Everyone agrees that we should find out the truth – Ranil
September 29, 2015 01:47 pm
Prime Minister Ranil Wickremesinghe says that the only issue that cropped up during discussions on the UN resolution was whether Sri Lanka’s judiciary is sufficiently strong enough for a domestic mechanism and not about the country’s armed forces.
Addressing the National Management Conference in Colombo today, he stated that the issue Sri Lanka has to face most of all is in regard to the judiciary.
“Is Sri Lanka’s judiciary sufficiently strong? What is the body blow we suffered when Shirani Bandaranaike was hastily removed as Chief Justice?”
“Actually during the discussion on the UN resolution, the only issue that came up and I was surprised was not about the armed forces but about the judiciary. Have you got a sufficiently strong judiciary?”
The Prime Minister said that in the discussions the Sri Lankan government finally took up the position that “we have to work through our domestic mechanism.”
“In that new mechanism we created, the domestic mechanism is not at the core of it. Which a lot of people are getting excited,” he said.
He said that the government’s objectives are national unity through finding out the truth and reconciliation. “Everyone agrees that we should find out the truth. But then, finding out the truth means reconciliation cannot suffer.”

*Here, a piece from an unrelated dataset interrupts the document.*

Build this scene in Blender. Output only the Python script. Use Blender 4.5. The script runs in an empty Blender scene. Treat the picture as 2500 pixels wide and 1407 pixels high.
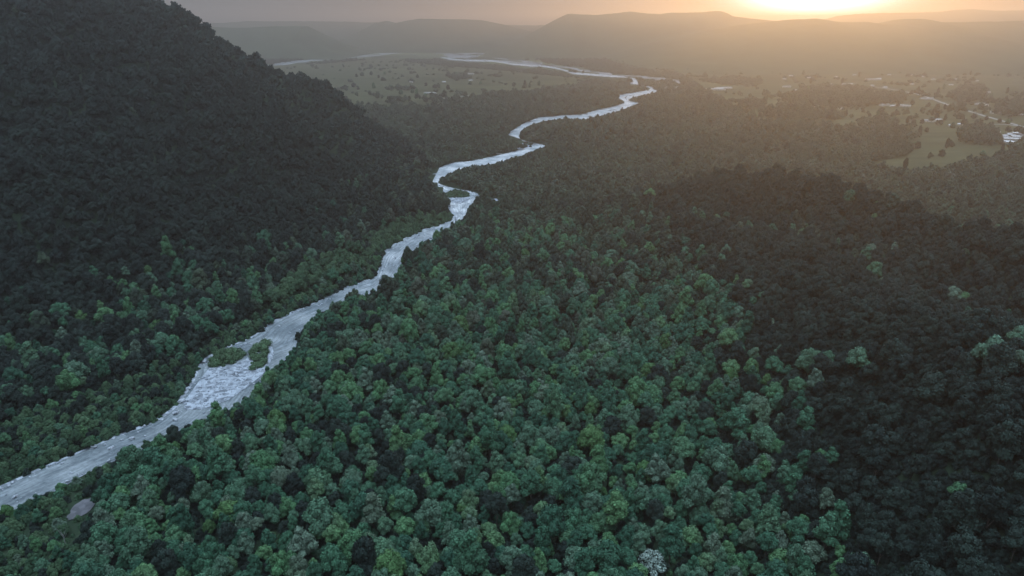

He said that they have to look at the victims, what compensation can be given and what else the government can do for them. “But as one of the members of the TNA told me ‘all that we do will not bring the dead alive’,” he added.

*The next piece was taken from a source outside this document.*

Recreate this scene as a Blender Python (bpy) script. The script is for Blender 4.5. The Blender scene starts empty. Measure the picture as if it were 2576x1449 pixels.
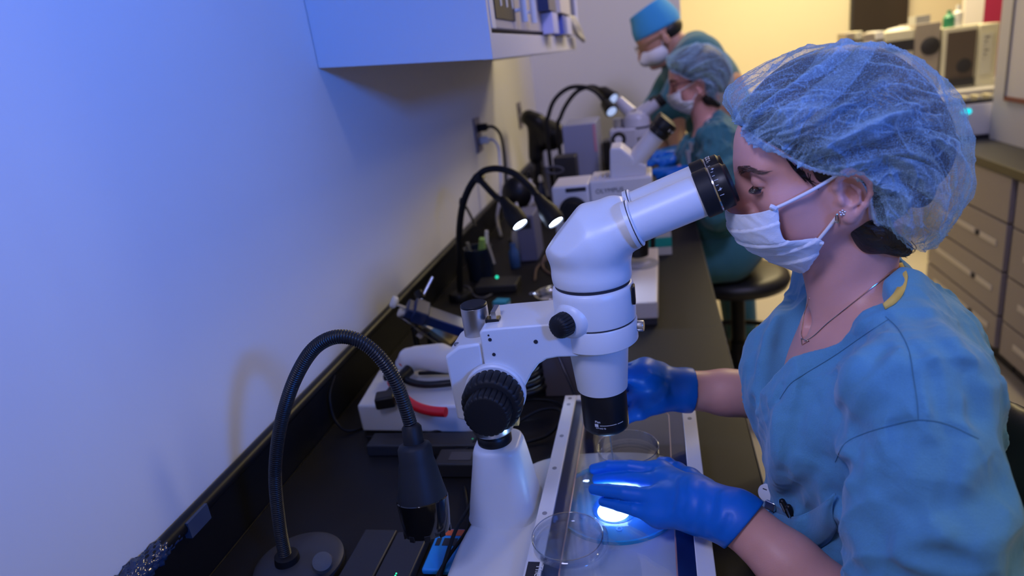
import bpy, bmesh, math, random
import numpy as np
from mathutils import Vector, Matrix

scene = bpy.context.scene
COL = scene.collection
rnd = random.Random(7)
nrg = np.random.default_rng(11)

# ------------------------------------------------------------------ camera
YAW, PITCH, ROLL, FPX = math.radians(-13.46), math.radians(-18.71), math.radians(-7.83), 1683.0
EYE = np.array([0.62, 0.0, 1.39])
_fw = np.array([math.sin(YAW) * math.cos(PITCH), math.cos(YAW) * math.cos(PITCH), math.sin(PITCH)])
_r0 = np.array([math.cos(YAW), -math.sin(YAW), 0.0])
_u0 = np.cross(_r0, _fw)
_rt = math.cos(ROLL) * _r0 + math.sin(ROLL) * _u0
_up = -math.sin(ROLL) * _r0 + math.cos(ROLL) * _u0
cam = bpy.data.cameras.new('camera')
cam.sensor_width = 36.0
cam.lens = FPX * 36.0 / 2576.0
cam.clip_start = 0.02
cam_ob = bpy.data.objects.new('camera', cam)
COL.objects.link(cam_ob)
cam_ob.matrix_world = Matrix(((_rt[0], _up[0], -_fw[0], EYE[0]), (_rt[1], _up[1], -_fw[1], EYE[1]),
                              (_rt[2], _up[2], -_fw[2], EYE[2]), (0, 0, 0, 1)))
cam.dof.use_dof = True
cam.dof.focus_distance = 0.74
cam.dof.aperture_fstop = 3.8
scene.camera = cam_ob

def at(px, py, Y):
    """point of the depth plane y=Y seen at photograph pixel (px, py)"""
    d = _fw + _rt * (px - 1288) / FPX - _up * (py - 724.5) / FPX
    return EYE + d * (Y / d[1])

def atz(px, py, Z):
    d = _fw + _rt * (px - 1288) / FPX - _up * (py - 724.5) / FPX
    return EYE + d * ((Z - EYE[2]) / d[2])

def atx(px, py, X):
    d = _fw + _rt * (px - 1288) / FPX - _up * (py - 724.5) / FPX
    return EYE + d * ((X - EYE[0]) / d[0])

# ------------------------------------------------------------------ world, exposure, lights
scene.view_settings.view_transform = 'Standard'
scene.view_settings.look = 'None'
scene.view_settings.gamma = 1.0
scene.view_settings.exposure = -0.48
scene.view_settings.use_curve_mapping = False
scene.cycles.transparent_max_bounces = 40
scene.cycles.max_bounces = 10
world = bpy.data.worlds.new('world')
scene.world = world
world.use_nodes = True
world.node_tree.nodes['Background'].inputs[0].default_value = (0.30, 0.32, 0.62, 1)
world.node_tree.nodes['Background'].inputs[1].default_value = 0.06

def area(name, loc, target, size, power, col, sy=None, spread=None):
    l = bpy.data.lights.new(name, 'AREA')
    l.energy = power
    l.color = col
    l.size = size
    if sy:
        l.shape = 'RECTANGLE'
        l.size_y = sy
    if spread:
        l.spread = math.radians(spread)
    o = bpy.data.objects.new(name, l)
    COL.objects.link(o)
    o.location = loc
    o.rotation_euler = (Vector(target) - Vector(loc)).to_track_quat('-Z', 'Y').to_euler()
    return o

def spot(name, loc, target, power, col, angle, blend=0.5, radius=0.02):
    l = bpy.data.lights.new(name, 'SPOT')
    l.energy = power
    l.color = col
    l.spot_size = math.radians(angle)
    l.spot_blend = blend
    l.shadow_soft_size = radius
    o = bpy.data.objects.new(name, l)
    COL.objects.link(o)
    o.location = loc
    o.rotation_euler = (Vector(target) - Vector(loc)).to_track_quat('-Z', 'Y').to_euler()
    return o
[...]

“But let us actually ensure that it does not happen again and there is unity.”
He pointed out that the government is devising a judicial mechanism which will be under domestic jurisdiction.
“The discussion is always about this domestic jurisdiction not on the fact that our aim is truth and reconciliation.”
“We have to find a middle way and being Sri Lankans we found our way,” Wickremesinghe said, adding that they put their heads together with some of the religious leaders, civil society and even members of the Tamil and Muslim communities and came together to ensure that Sri Lanka can have its own mechanisms to restore good governance.
At the very base of this is a democratic society. The right you have as citizens to speak you mind, the right you have to worship your religion, he said.
“Whether you’re Buddhist or Christian or Muslim or Hindu, everyone should have the right of worship,” the PM emphasized.
“So this is the challenge and it’s not a challenge only for the government or only for the Parliament it’s a challenge for all of us. A democratic society is your society. But that the only way the sovereignty of the people can be safeguarded.”
“There will always be extremists on either side who’ll oppose it for different reasons but the people as a whole has to face this challenge,” he said.